** Start **
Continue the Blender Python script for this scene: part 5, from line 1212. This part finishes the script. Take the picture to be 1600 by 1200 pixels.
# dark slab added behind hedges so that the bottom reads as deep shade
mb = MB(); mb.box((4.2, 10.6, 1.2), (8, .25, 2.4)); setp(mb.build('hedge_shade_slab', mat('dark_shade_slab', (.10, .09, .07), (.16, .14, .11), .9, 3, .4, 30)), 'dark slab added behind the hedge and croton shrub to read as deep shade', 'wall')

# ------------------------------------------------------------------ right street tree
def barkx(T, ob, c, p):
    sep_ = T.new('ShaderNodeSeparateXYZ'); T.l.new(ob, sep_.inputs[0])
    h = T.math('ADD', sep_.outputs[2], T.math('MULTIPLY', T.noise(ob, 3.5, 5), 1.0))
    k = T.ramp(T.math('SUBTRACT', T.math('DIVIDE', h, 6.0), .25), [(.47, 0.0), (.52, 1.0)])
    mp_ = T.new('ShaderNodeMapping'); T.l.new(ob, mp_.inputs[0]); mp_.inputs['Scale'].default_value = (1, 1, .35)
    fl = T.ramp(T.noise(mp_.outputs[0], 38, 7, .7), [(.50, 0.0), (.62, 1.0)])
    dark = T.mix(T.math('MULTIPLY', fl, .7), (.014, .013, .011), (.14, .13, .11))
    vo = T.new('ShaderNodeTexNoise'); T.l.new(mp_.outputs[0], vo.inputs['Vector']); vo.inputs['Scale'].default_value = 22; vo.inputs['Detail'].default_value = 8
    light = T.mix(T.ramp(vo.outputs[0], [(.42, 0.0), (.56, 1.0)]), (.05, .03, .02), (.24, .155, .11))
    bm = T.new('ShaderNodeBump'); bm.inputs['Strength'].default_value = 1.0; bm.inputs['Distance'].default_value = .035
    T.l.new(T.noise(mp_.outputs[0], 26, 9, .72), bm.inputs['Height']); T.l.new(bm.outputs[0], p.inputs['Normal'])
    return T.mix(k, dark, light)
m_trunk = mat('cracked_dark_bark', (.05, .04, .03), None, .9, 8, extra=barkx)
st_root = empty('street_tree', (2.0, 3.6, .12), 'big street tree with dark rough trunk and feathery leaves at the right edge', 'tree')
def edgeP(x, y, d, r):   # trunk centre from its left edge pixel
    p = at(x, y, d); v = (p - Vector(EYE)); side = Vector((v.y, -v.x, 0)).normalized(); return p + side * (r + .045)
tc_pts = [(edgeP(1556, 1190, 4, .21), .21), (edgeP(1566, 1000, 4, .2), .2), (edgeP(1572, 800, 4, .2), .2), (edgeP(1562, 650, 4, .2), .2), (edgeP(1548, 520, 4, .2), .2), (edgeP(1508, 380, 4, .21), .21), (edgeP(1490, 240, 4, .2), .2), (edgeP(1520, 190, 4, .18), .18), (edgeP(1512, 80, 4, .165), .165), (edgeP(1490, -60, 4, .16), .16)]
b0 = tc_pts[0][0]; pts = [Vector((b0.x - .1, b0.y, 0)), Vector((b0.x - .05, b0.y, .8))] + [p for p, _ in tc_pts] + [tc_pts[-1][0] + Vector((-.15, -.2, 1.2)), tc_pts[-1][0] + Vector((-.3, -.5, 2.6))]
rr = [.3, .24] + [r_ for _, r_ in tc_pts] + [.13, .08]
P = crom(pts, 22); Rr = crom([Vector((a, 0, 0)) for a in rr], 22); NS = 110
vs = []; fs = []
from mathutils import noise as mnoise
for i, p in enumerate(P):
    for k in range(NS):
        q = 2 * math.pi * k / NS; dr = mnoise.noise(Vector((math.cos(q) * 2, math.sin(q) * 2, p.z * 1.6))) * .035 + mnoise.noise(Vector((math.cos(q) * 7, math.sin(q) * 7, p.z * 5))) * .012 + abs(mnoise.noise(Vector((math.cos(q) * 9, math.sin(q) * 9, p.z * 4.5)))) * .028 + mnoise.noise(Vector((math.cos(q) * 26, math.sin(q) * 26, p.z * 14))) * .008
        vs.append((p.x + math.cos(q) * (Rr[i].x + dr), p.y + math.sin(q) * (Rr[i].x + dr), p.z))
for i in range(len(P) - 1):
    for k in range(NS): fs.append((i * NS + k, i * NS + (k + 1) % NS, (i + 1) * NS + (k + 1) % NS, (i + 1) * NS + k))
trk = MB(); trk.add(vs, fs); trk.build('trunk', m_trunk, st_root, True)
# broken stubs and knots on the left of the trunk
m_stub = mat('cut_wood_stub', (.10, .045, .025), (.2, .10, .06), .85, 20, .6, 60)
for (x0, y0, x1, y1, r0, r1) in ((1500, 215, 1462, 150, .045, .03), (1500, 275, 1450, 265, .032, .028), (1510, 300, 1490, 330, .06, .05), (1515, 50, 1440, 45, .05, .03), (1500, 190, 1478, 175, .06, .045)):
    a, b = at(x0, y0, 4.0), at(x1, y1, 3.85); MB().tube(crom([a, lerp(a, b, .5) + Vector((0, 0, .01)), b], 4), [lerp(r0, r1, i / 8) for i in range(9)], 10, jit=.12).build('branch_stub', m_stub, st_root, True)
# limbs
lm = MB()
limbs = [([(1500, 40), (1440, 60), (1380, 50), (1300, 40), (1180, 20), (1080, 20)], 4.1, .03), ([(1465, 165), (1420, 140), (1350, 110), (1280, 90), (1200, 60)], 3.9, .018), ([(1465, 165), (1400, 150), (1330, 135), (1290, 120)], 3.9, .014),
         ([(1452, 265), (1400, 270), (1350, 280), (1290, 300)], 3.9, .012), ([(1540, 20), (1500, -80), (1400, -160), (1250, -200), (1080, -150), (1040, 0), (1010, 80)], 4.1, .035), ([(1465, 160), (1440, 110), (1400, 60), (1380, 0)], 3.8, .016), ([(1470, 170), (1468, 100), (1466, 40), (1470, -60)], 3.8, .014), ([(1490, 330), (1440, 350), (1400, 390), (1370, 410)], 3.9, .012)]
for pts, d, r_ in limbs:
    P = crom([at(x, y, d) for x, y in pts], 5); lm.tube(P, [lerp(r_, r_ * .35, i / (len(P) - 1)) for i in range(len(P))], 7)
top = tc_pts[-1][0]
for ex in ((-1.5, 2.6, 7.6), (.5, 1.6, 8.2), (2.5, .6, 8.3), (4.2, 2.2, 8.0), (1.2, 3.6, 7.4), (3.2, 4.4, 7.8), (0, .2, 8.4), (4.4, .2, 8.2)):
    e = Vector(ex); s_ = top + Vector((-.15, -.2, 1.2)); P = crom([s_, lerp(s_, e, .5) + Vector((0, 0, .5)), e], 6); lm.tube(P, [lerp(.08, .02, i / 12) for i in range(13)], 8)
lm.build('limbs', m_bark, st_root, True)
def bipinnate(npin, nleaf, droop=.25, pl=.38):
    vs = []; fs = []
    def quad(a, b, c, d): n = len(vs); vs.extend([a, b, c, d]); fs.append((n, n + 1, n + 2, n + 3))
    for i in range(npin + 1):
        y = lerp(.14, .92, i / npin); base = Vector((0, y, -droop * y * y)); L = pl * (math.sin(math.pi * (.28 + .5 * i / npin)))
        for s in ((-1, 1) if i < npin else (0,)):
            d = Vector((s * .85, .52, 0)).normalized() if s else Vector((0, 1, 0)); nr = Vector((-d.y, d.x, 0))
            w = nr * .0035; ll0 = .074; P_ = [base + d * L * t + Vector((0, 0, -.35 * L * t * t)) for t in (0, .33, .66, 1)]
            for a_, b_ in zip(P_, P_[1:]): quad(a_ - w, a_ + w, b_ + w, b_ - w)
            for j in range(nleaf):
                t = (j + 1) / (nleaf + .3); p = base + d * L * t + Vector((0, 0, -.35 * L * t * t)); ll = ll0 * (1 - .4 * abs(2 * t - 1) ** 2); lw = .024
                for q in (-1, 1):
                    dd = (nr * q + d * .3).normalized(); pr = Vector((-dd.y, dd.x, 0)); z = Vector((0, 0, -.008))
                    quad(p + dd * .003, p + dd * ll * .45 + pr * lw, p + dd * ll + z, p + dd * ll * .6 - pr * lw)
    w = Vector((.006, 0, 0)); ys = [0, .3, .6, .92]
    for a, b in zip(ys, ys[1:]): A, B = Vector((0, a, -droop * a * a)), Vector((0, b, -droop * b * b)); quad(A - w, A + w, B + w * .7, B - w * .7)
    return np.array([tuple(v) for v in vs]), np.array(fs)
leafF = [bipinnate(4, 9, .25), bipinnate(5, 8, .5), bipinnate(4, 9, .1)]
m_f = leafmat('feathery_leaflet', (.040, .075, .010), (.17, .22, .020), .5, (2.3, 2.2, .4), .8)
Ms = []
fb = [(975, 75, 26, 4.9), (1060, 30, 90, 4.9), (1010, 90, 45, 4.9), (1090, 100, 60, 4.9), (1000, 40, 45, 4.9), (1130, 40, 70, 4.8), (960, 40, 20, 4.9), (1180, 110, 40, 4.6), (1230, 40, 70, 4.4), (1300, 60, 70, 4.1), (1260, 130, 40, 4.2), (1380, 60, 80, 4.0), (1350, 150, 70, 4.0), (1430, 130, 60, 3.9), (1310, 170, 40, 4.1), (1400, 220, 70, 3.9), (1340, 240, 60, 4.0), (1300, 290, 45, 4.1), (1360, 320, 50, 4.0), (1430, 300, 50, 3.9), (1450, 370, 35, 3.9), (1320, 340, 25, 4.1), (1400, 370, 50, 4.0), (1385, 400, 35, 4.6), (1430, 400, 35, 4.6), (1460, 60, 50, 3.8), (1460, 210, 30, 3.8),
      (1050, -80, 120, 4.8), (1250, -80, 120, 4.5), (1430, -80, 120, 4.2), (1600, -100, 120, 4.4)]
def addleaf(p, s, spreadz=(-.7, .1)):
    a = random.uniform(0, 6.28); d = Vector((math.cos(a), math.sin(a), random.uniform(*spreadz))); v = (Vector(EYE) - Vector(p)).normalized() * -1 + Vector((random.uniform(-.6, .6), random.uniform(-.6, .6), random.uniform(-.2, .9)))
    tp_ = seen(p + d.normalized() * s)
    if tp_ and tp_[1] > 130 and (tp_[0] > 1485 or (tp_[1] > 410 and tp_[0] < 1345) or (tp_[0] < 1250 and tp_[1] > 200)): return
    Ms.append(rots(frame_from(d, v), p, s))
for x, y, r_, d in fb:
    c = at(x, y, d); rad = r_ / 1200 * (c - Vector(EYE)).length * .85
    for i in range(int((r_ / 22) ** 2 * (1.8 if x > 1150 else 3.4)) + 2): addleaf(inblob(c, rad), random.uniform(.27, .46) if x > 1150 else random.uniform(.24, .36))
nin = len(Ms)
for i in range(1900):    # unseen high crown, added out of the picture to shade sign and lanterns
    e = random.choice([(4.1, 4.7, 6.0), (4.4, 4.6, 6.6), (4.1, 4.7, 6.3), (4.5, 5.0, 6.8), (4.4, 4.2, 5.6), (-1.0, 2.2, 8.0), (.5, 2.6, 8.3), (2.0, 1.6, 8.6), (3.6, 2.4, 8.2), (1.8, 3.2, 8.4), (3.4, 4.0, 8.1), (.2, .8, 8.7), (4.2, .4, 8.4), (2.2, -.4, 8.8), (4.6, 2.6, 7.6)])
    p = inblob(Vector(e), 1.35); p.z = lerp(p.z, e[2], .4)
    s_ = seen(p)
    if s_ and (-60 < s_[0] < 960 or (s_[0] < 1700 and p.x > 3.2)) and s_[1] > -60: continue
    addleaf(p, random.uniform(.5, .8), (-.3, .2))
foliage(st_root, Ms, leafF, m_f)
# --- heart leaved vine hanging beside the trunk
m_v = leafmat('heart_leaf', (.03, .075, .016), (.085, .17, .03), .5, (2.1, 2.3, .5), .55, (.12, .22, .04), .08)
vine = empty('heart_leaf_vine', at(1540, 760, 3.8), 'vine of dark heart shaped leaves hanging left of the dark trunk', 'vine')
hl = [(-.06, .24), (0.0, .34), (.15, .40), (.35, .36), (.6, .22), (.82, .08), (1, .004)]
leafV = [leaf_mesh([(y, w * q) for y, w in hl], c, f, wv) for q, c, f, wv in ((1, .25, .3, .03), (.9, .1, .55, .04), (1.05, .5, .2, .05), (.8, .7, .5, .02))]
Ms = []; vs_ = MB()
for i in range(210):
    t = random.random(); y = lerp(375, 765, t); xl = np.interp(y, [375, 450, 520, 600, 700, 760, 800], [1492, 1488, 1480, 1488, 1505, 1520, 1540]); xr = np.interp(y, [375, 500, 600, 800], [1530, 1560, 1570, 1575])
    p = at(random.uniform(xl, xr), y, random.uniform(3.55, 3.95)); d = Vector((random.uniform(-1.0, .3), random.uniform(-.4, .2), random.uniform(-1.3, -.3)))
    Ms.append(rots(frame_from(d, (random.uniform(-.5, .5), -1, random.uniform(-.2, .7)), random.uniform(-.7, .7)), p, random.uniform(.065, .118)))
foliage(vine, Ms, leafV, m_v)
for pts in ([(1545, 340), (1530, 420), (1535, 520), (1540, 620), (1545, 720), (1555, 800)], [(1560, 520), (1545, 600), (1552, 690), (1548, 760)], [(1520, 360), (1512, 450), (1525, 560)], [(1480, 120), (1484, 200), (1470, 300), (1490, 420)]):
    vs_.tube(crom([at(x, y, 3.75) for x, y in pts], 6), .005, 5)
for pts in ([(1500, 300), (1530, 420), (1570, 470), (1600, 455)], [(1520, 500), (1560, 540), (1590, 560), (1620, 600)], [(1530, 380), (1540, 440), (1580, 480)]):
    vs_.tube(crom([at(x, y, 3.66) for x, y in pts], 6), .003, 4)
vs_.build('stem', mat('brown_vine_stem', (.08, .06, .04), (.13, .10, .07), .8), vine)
** End **
**WRITTEN PROBLEM:** Extract exactly the leading lines of the data, stopping at and including the line with "mb = MB(); mb.box((4.2, 10.6, 1.2), (8, .25, 2.4));".

**CORRECT RESULT:**
Continue the Blender Python script for this scene: part 5, from line 1212. This part finishes the script. Take the picture to be 1600 by 1200 pixels.
# dark slab added behind hedges so that the bottom reads as deep shade
mb = MB(); mb.box((4.2, 10.6, 1.2), (8, .25, 2.4)); setp(mb.build('hedge_shade_slab', mat('dark_shade_slab', (.10, .09, .07), (.16, .14, .11), .9, 3, .4, 30)), 'dark slab added behind the hedge and croton shrub to read as deep shade', 'wall')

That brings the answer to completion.